Au niveau éditorial, Rio n’était pas là non plus pour “se pousser” dans le milieu littéraire puisqu’à ce jour, on ne dénombre, en ce qui le concerne, que huit recueils publiés. Cela s’explique en partie par l’ampleur de ses obligations familiales et professionnelles, mais aussi et surtout par le fait que pour lui, la poésie débordait largement le cadre de la poésie écrite; mieux, pour Rio, la poésie était moins un art littéraire qu’un enthousiasme, une manière d’être (Le plus beau poème ne sera jamais que le pâle reflet de ce qu’on appelle la poésie qui est avant tout une manière d’être, d’habiter, de s’habiter, Georges Perros).
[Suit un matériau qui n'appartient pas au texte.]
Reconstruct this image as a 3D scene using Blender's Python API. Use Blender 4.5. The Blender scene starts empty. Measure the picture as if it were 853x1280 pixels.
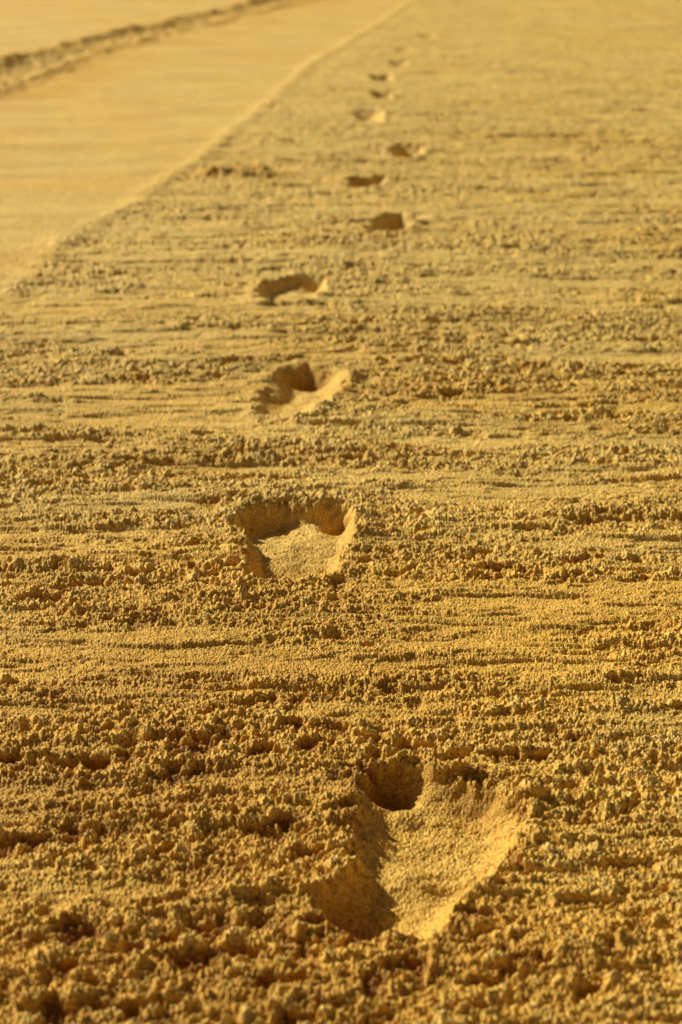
import bpy, math
import numpy as np
from mathutils import Vector
F=np.float32
rng=np.random.default_rng(7)
TAB=rng.random((8,512,512)).astype(F)

def sstep(a,b,t):
    t=np.clip((t-a)/(b-a),0,1); return t*t*(3-2*t)
def noise(x,y,k=0):
    """smooth value noise, range -1..1"""
    T=TAB[k%8]
    xi=np.floor(x); yi=np.floor(y)
    fx=(x-xi).astype(F); fy=(y-yi).astype(F)
    ix=xi.astype(np.int32)&511; iy=yi.astype(np.int32)&511
    fx=fx*fx*(3-2*fx); fy=fy*fy*(3-2*fy)
    ix1=(ix+1)&511; iy1=(iy+1)&511
    a=T[ix,iy]; b=T[ix1,iy]; c=T[ix,iy1]; d=T[ix1,iy1]
    a=a+(b-a)*fx; c=c+(d-c)*fx
    return (a+(c-a)*fy)*2-1
def fbm(x,y,k=0,o=3):
    s=0; amp=1; tot=0
    for i in range(o):
        s=s+amp*noise(x*2**i+17.3*i,y*2**i+5.1*i,k+i); tot+=amp; amp*=.5
    return s/tot
def domes(x,y,cell,rmin,rmax,dens,k):
    """heights of rounded crumbs scattered over a jittered lattice"""
    h=np.zeros_like(x)
    gx=x/cell; gy=y/cell
    cx=np.floor(gx).astype(np.int32); cy=np.floor(gy).astype(np.int32)
    for i in (-1,0,1):
        for j in (-1,0,1):
            ax=(cx+i); ay=(cy+j)
            m=ax&511; n=ay&511
            m2=(m+(ay>>9)*37)&511
            r=rmin+(rmax-rmin)*TAB[(k+2)%8][m2,n]**2
            px=(ax+.5+.9*(TAB[k%8][m2,n]-.5))*cell
            py=(ay+.5+.9*(TAB[(k+1)%8][m2,n]-.5))*cell
            d2=((x-px)**2+(y-py)**2).astype(F)
            v=np.sqrt(np.maximum(r*r-d2,0))
            v=v*(TAB[(k+3)%8][m2,n]<dens)*(0.5+.5*TAB[(k+4)%8][m2,n])
            h=np.maximum(h,v)
    return h

# ------------------------------------------------------------ grid (x across, y forward)
C=0.1835
NU=1400; UMAX=0.208
u_d=np.linspace(-UMAX,UMAX,NU)
du=u_d[1]-u_d[0]
out=[]; s=du; v=UMAX
while v<400:
    s*=1.35; v+=s; out.append(v)
u=np.concatenate([-np.array(out[::-1]),u_d,np.array(out)])
w=[0.88+C]
while w[-1]<14.6: w.append(w[-1]*(1.00085 if w[-1]<3.2 else 1.0014))
wd=np.array(w)-C
far=[wd[-1]]; s=wd[-1]-wd[-2]
while far[-1]<900: s*=1.3; far.append(far[-1]+s)
near=[wd[0]]; s=wd[1]-wd[0]
while near[-1]>-300: s*=1.35; near.append(near[-1]-s)
yy=np.concatenate([np.array(near[1:])[::-1],wd,np.array(far[1:])])
sc=np.maximum(yy+C,0.9)
X=(u[None,:]*sc[:,None]).astype(F)
Y=np.repeat(yy[:,None],len(u),1).astype(F)
R,Cn=X.shape
print("grid",R,Cn)

# ------------------------------------------------------------ footprints in world metres
# o outline, D depth, w wall width, t toe/heel hollows, b mounds, g depth gradient (gx,gy) about centre
P=[]
P.append(dict(o=[(.0119,1.242),(.0142,1.285),(.028,1.313),(.0520,1.312),(.070,1.297),(.0900,1.292),(.1134,1.270),(.1270,1.211),(.1010,1.155),(.0785,1.1165),(.0660,1.080),(.050,1.062),(.010,1.062),(-.0150,1.083),(-.010,1.125),(.006,1.160),(.0108,1.1936)],
  D=.0120,w=.027,g=(-1.5,-.5),t=[(.034,1.289,.0165,.024),(.010,1.106,.024,.009),(.094,1.262,.020,.005)],b=[(.046,1.158,.024,.0065),(.044,1.256,.011,.0045)],
  label="deep bare footprint with big toe hollow in crumbly golden sand"))
P.append(dict(o=[(-.1043,1.905),(-.096,1.950),(-.0637,1.9765),(-.026,1.963),(-.0138,1.976),(.0112,1.966),(.0163,1.900),(.0057,1.8227),(-.0046,1.7464),(-.0455,1.7228),(-.0842,1.7268),(-.086,1.798),(-.0968,1.8605)],
  D=.0140,w=.018,g=(-1.,1.5),t=[(-.002,1.938,.016,.018),(-.072,1.935,.024,.004),(-.055,1.77,.03,.003)],b=[(-.035,1.86,.03,.003),(-.028,1.925,.010,.003)],
  label="bare footprint with ragged toe edge and smooth pressed sole"))
P.append(dict(o=[(-.1066,2.4375),(-.0894,2.534),(-.080,2.6186),(-.045,2.638),(-.0039,2.595),(.0016,2.5025),(-.0227,2.4248),(-.0508,2.3615),(-.0946,2.3736)],
  D=.0125,w=.034,g=(-.5,2.),t=[(-.045,2.590,.030,.011),(-.08,2.46,.03,.002)],b=[(-.035,2.49,.02,.002)],
  label="bare footprint with pushed up sand lump beside its toes"))
P.append(dict(o=[(-.1306,3.099),(-.1294,3.2376),(-.082,3.280),(-.0219,3.2653),(-.0221,3.188),(-.050,3.0565),(-.112,3.0435)],
  D=.0125,w=.022,g=(-1.,1.5),t=[(-.05,3.235,.02,.006),(-.108,3.21,.018,.004)],b=[(-.075,3.15,.03,.002)],label="shallow bare footprint with dark toe edge in fine sand"))
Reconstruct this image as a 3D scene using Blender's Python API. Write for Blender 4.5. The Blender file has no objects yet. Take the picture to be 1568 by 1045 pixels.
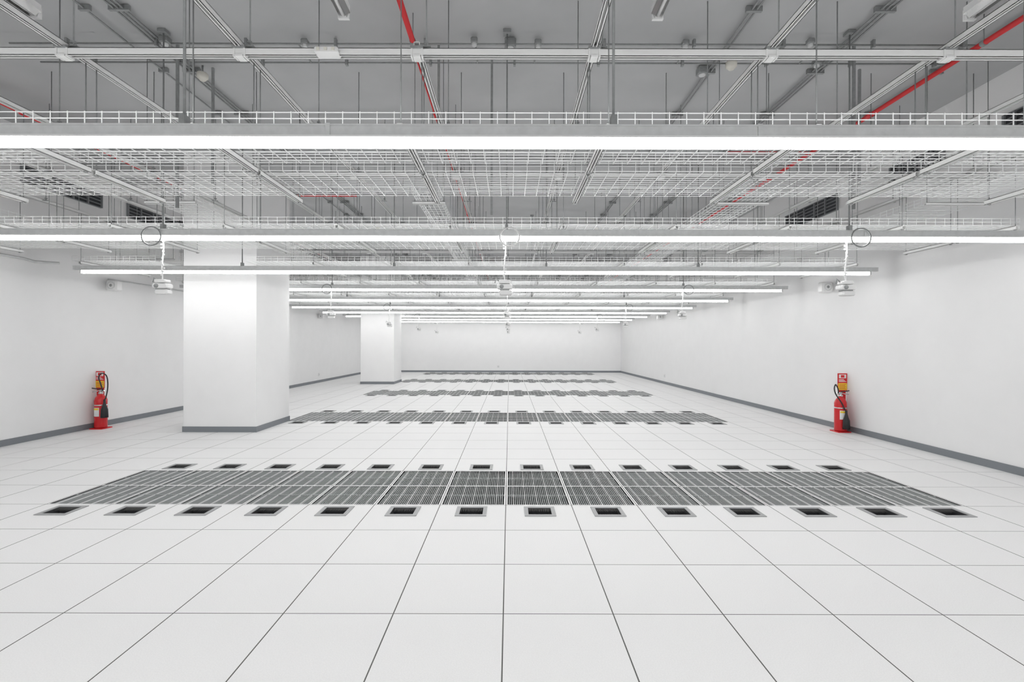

De même, malgré le fait que son œuvre fut reconnue par des voix comme Bernard Noël, Pierre Dhainaut ou Eric Brogniet, elle fut néanmoins (trop) peu commentée. Cela s’explique, je pense, par le fait que les poèmes de Rio sont sans destination apparente et laissent peu de “prises” aux commentateurs souvent déroutés par ces textes où les énigmes pleuvent, où l’inconscient et le rêve sont valorisés. Pour approcher un tant soit peu la poésie de Rio Di Maria, il convient au préalable de se pencher sur ses dessins qui, à l’instar de plusieurs de ses textes, mettent en scène une nature en chemin où les espèces, les mondes, les genres, s’entrecroisent, communient allègrement, produisent un souffle (changer de souffle, c’est changer de pensée, proverbe indien), initient un rythme voire un mystère. Ainsi, on peut affirmer que les textes de Rio sont traversés d’une forme de transe, d’images qui brisent en créant, de questionnements et de sensations susceptibles de nous permettre de vivre le monde à une autre échelle (j’invente ce que je vois, Marcel Havrenne), de retrouver une vision neuve des choses, de percevoir cette dimension d’inconnu par laquelle se joue notre présence au monde voire de retrouver l’enfance, ce moment où rien n’était encore fatigué, usé, où le regard n’était pas encore perturbé par le besoin de juger, comparer, identifier. Chez le poète de Flémalle, c’est l’œil du chaman qui est à l’œuvre et multiplie les visions pour élargir les limites du monde, apporter de la liberté à une réalité qui en manque, devenir autre, sortir du faux moi et se prolonger dans tous les sens et à tous les temps; chez le poète de Flémalle, l’œil entend, l’oreille voit, demain est hier, ici est partout. A travers son œuvre, Rio Di Maria, s’est efforcé de chanter l’ivresse du réel absolu, de dénoncer tout ce qui salit la vie, de donner noblesse à tout être et toute chose, de combattre la mort vivante qui se représente à nous quotidiennement et de faire l’apologie du souffle vital avec l’idée que la vie est une bénédiction même dans ses heures les plus noires. Mais si Rio était bien ce poète pressé d’entrer dans la parole d’un nouveau monde, sa poésie lyrique, onirique voire surréaliste était avant tout celle de la jubilation, du pur plaisir d’écrire, de créer, de bouleverser et de dériver dans l’impatience d’aimer.